LANDLORD-TENANT; SECURITY DEPOSITS — Even though a landlord may violate the notice provisions of the Security Deposit Act, if the tenant is not entitled to return of any portion of his or her residential security deposit, the tenant is not entitled to statutory doubling despite the landlord’s failure to give proper notice following the tenant having vacated the property.

A tenant entered into an oral month-to-month lease for a ground floor apartment unit and posted a security deposit. The tenant later qualified for, and received, federal Section 8 housing assistance. When the tenant failed to pay his portion of the rent, the landlord had him evicted and the sheriff’s office executed a warrant of removal. The tenant asked the landlord to return his security deposit, but the landlord did not reply and never told the tenant why the security deposit was being withheld.

The tenant sued for return of his deposit, statutory damages, and interest under the Security Deposit Act based on the landlord’s failure to return the security deposit and provide an itemized list of deductions. At trial, the landlord testified he was owed rent. In addition, the landlord claimed he had to clean and repair damage to the apartment and to change the locks.
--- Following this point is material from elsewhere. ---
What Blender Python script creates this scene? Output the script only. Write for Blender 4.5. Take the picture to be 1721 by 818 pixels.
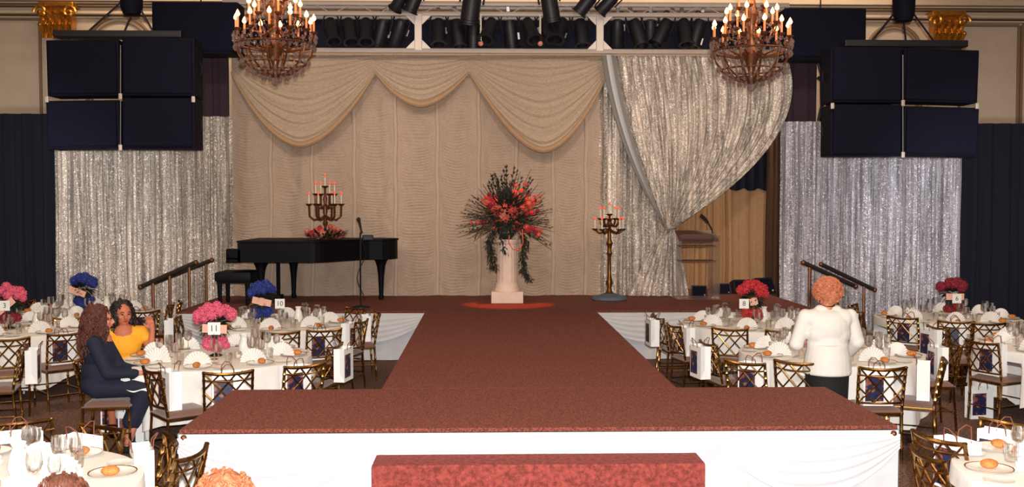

The landlord also claimed that the tenant had borrowed money from him to be bailed out of jail. The tenant claimed that the repairs the landlord made were long overdue, the need for which pre-existed his occupancy of the premises. The lower court found the tenant not credible and, in fact, deceptive. The lower court held that even though the landlord did not send an itemized list of the deductions from the security deposit, the landlord was not liable under the Security Deposit Act because he established that the amount owed exceeded the amount of the deposit.

The tenant appealed, but the Appellate Division affirmed. The tenant argued that the Security Deposit Act only required him to prove the existence and termination of the landlord-tenant relationship, him posting a security deposit, and the landlord’s failure to return the deposit or give notice with an itemized list of the deductions. In essence, the tenant argued that he was entitled to double the security as a result of the landlord’s failure to comply with the statute regardless of whether the tenant was really entitled to the return of all or a portion of his security deposit. The Court disagreed.

The Court found that when a residential tenant violates his or her obligations under the lease, the Security Deposit Act does not automatically impose “doubling” if the landlord fails to either return the security deposit or send an itemized list of the deductions. Rather, a court is required to determine the landlord’s offset from the deposit. If the landlord’s offset exceeds the amount of the deposit, then there is no deposit to return and, therefore, no basis for enforcing the notification requirement. In this case, the lower court found that the landlord’s offsets exceeded the amount of the tenant’s security deposit. While the Court did not condone the landlord’s failure to send notice to the tenant along with an itemized list of deductions, it found that the tenant was not entitled to the return of any portion of the security deposit and therefore it was not entitled to statutory doubling under the Security Deposit Act.